つまりアリミゾに対してしっかり平行を維持した状態でアリミゾからアリガタを 抜く必要があります。これは慣れの問題ともいえますが、長時間の観測で疲れて ボ~っとした頭の状態では、ついつい無意識に引き抜こうとしてしまいます。 今後、少しでもスムーズに作業ができるように改良・工夫を検討したいと思って います。

最後に‥

 アポクロマート鏡筒を利用したEMS-BINOとしては、この130mmあたりが日常の移動 用としては最大級ではないかと思います。この度もエステートワゴンのトランクに のせて移動をしましたが、ハードケース入りの鏡筒2本と架台・三脚、アイピース やその他必要機材を積むとトランクはほぼ満杯です(最初は積めないのではないか と心配もありました)。
また重量もそれなりにあり、常に気合をいれて(気をつけて)運搬や組立をしない と腰を痛めてしまいそうになります。将来このクラスのEMS-BINOを作製される方は、 是非運搬や保管のことも考慮して検討されることをお勧めします。
ただこれらの課題(?)を背負っても、その何十倍何百倍の素晴らしい星見時間を 提供してくれるツールであることは間違いありません。そういう意味では、どの サイズ/どの鏡筒を選択するか悩ましいと思います。

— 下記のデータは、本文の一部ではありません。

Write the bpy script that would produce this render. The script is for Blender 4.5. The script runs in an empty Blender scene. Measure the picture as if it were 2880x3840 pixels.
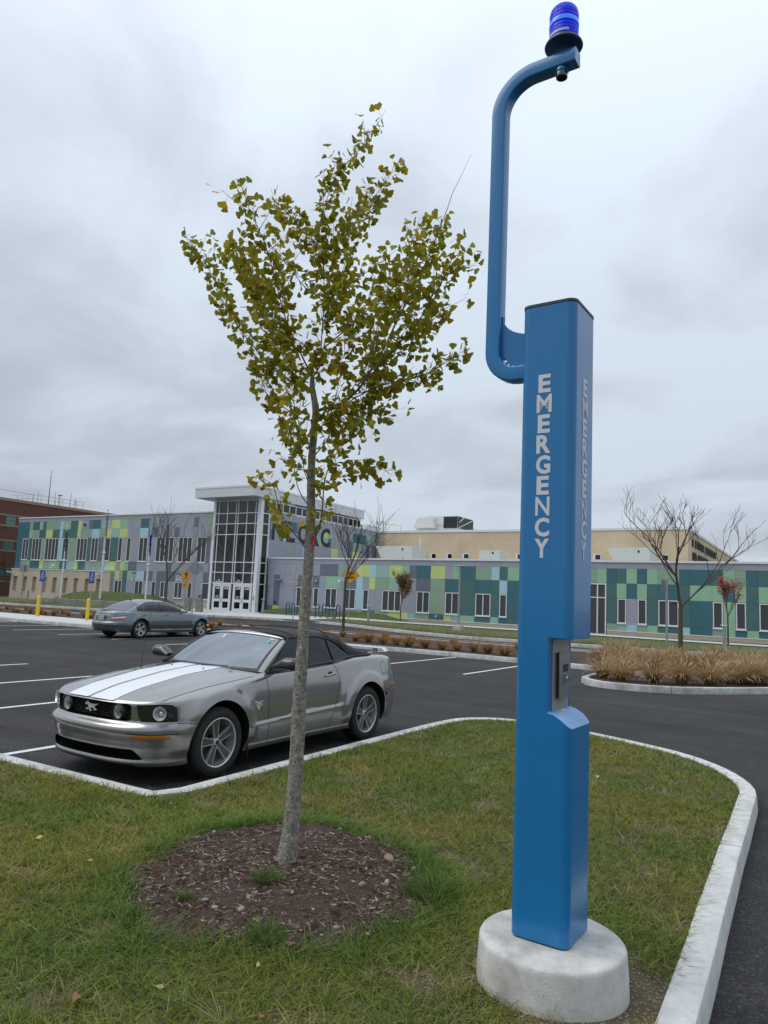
import bpy, bmesh, math, random
import numpy as np
from mathutils import Vector, Matrix, noise as mn
random.seed(7); rng = np.random.default_rng(11)
SC = bpy.context.scene; COL = SC.collection
# ------------------------------------------------------------------ camera
# ground frame: X runs along the facade of the building, Y points at it, Z is up
TH, PITCH, ROLL, CAMH = -0.5482, 0.1213, 0.0447, 1.8287
def site(x, y, z):
    return Vector((x*math.cos(TH)+y*math.sin(TH), -x*math.sin(TH)+y*math.cos(TH), z))
right = site(1, 0, 0); up0 = site(0, -math.sin(PITCH), math.cos(PITCH)); fwd = site(0, math.cos(PITCH), math.sin(PITCH))
cr, sr = math.cos(ROLL), math.sin(ROLL)
rc = right*cr + up0*sr; uc = up0*cr - right*sr
cam = bpy.data.cameras.new('camera'); co = bpy.data.objects.new('camera', cam); COL.objects.link(co)
M = Matrix((( rc.x, uc.x, -fwd.x, 0), (rc.y, uc.y, -fwd.y, 0), (rc.z, uc.z, -fwd.z, CAMH), (0, 0, 0, 1)))
co.matrix_world = M
cam.sensor_fit = 'VERTICAL'; cam.sensor_height = 24; cam.lens = 24*2725.1/3840
cam.clip_start = 0.05; cam.clip_end = 3000
SC.camera = co
# ------------------------------------------------------------------ sky
SUN_EL, SUN_AZ = math.radians(56), math.radians(215)      # azimuth measured in the XY plane from +X
W = bpy.data.worlds.new('World'); SC.world = W; W.use_nodes = True
nt = W.node_tree; nt.nodes.clear()
def N(nt, t, **k):
    n = nt.nodes.new(t)
    for a, b in k.items(): setattr(n, a, b)
    return n
def ramp(nt, fac, stops, interp='LINEAR'):
    r = N(nt, 'ShaderNodeValToRGB'); r.color_ramp.interpolation = interp
    while len(r.color_ramp.elements) < len(stops): r.color_ramp.elements.new(.5)
    for e, (p, c) in zip(r.color_ramp.elements, stops):
        e.position = p; e.color = (*c, 1) if len(c) == 3 else c
    nt.links.new(fac, r.inputs[0]); return r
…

 この度の星見を機に、これからは積極的に130EDT-BINOと共に素晴らしい星空に 逢いに行きたいと思います。その星見を更に楽しませてくれるEMS-BINOを短期間に 作製いただいた松本さんに感謝しております。ありがとうございます。

以上、納品から1年越し(?)の報告とさせて頂きます。

東京都 奥田浩

Comment y Matsumoto/ 管理者のコメント;

 奥田さんが去年のファインダーBINOに続き、今となっては懐かしくも感じられる130EDT-BINO(中軸式架台)のリポートを くださいました。

 中軸式架台は、一見単純なようで、エンコーダの内蔵や鏡筒の単体着脱の条件を課しますと、一挙に製作が難しくなります。 こうした特注架台を手掛けたことが、BINOの納期を極端に遅らせてしまった反省から、「中軸架台はもう作らない・・」という 決意を固めたのですが、こうして喜んでいただいているのを知りますと、またいつか、より合理的な設計での再開もあり得るのかな?と 思ってしまいます。^^;
 130EDT-BINO(中軸式架台)の製作記事は、BINO製作情報速報の2012年5月23日、6月9日~30日、7月2日~6日、13日、17日~19日、22~28日、8月1日~2日 に掲載しています。
 奥田さん、この度はご多忙の中、ずっと楽しみにしておりました130EDT-BINOの素晴らしいリポートをありがとうございました。 初心者の方の感想、新鮮で初心に立ち返らせてもらう気がしますね。
続報がありましたら、またよろしく御願いいたします。